Albania has 450 kilometres of Adriatic and Ionian coastline - coastline that remained almost entirely undeveloped during the decades of Enver Hoxha's isolationist communist regime. That is both an extraordinary natural inheritance and, for a country that ranks among Europe's poorer nations, an obvious source of economic potential.
Rama has staked part of his government's identity on attracting foreign capital and positioning Albania as an upmarket tourist destination. He has also been pushing hard for Albania to join the European Union - a process that requires demonstrating rule of law, transparency, and alignment with EU environmental standards.
The Kushner project sits in uncomfortable tension with all three of those ambitions simultaneously. Environmentally, it risks damaging exactly the kind of biodiversity hotspots that EU accession assessments look closely at.
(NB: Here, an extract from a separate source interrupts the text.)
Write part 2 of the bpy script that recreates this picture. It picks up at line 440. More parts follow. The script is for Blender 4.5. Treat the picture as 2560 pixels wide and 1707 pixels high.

Legally, the special legislation passed to enable it looks, to outside observers, like exactly the kind of bespoke rule-writing for powerful investors that EU assessors are trained to notice. And politically, mass street protests and an anti-corruption investigation make the project a liability rather than an asset.
Critics have called for Rama's resignation. He has defended the development as legal and environmentally compliant. As of today, he has shown no sign of backing down.
The Serbia Comparison
The pattern being drawn by observers is uncomfortable to ignore.
In Serbia, Kushner announced a plan to develop a sprawling bombed-out military complex in central Belgrade - a designated heritage zone. Special legislation was passed to facilitate the project. The government officials involved were later charged with abuse of office and falsifying documents. Kushner ultimately withdrew.
In Albania, Kushner announces plans to develop a protected Adriatic island and coastal nature reserve. Special legislation - Law 21/2024 - is passed to make construction in protected areas possible for luxury-rated resorts. Protests follow. An anti-corruption investigation is opened.
Whether the two situations will reach the same conclusion is unknown. What is clear is that "Affinity Partners arrives, special laws are passed, and things get legally complicated" is now a recognisable sequence.
What Happens Next
The protests are ongoing. SPAK's investigation is open. The machinery is still at the site.
The Albanian government has not indicated it plans to halt construction or withdraw its support for the project. Kushner and Affinity Partners have not made a public statement in response to the protests this week. Ivanka Trump, whose comments about finding the island from a friend's boat were made on a podcast recorded before the latest wave of demonstrations, has not commented publicly on the unfolding situation on the ground.
The European Commission, which monitors Albania's EU accession progress, has not yet issued a formal statement on the project - but EU environmental law experts have noted that large-scale construction in a protected biodiversity zone would ordinarily be incompatible with accession commitments.
The one certainty right now is that the people in the streets of Tirana are not going away quietly. For a country that endured decades of authoritarian rule and is now navigating the delicate path toward European membership, the question of who a government serves - its citizens and its natural heritage, or a billionaire arriving on a friend's boat - turns out to be one people feel strongly about.
The flamingos are still there, for now. The question is whether they will be when the construction is done.
Key Facts at a Glance
The project spans the uninhabited island of Sazan and the Vjosa-Narta Protected Area in southern Albania.
Estimated project cost: $4 billion (approximately €3 billion).
The development is linked to Jared Kushner's investment firm Affinity Partners and his wife Ivanka Trump.
Albania's Parliament passed Law 21/2024 enabling hotel construction in protected areas - critics call it the "Kushner Law."
Protests began in late May 2026 and have continued for more than a week.
Albania's SPAK anti-corruption agency opened an investigation on 2 June 2026.
15 protesters have been arrested; 2 private security employees are under investigation.
40+ environmental organisations from 28 countries have called for the project to be suspended.
A similar Kushner project in Serbia ended after corruption charges were filed against government officials involved.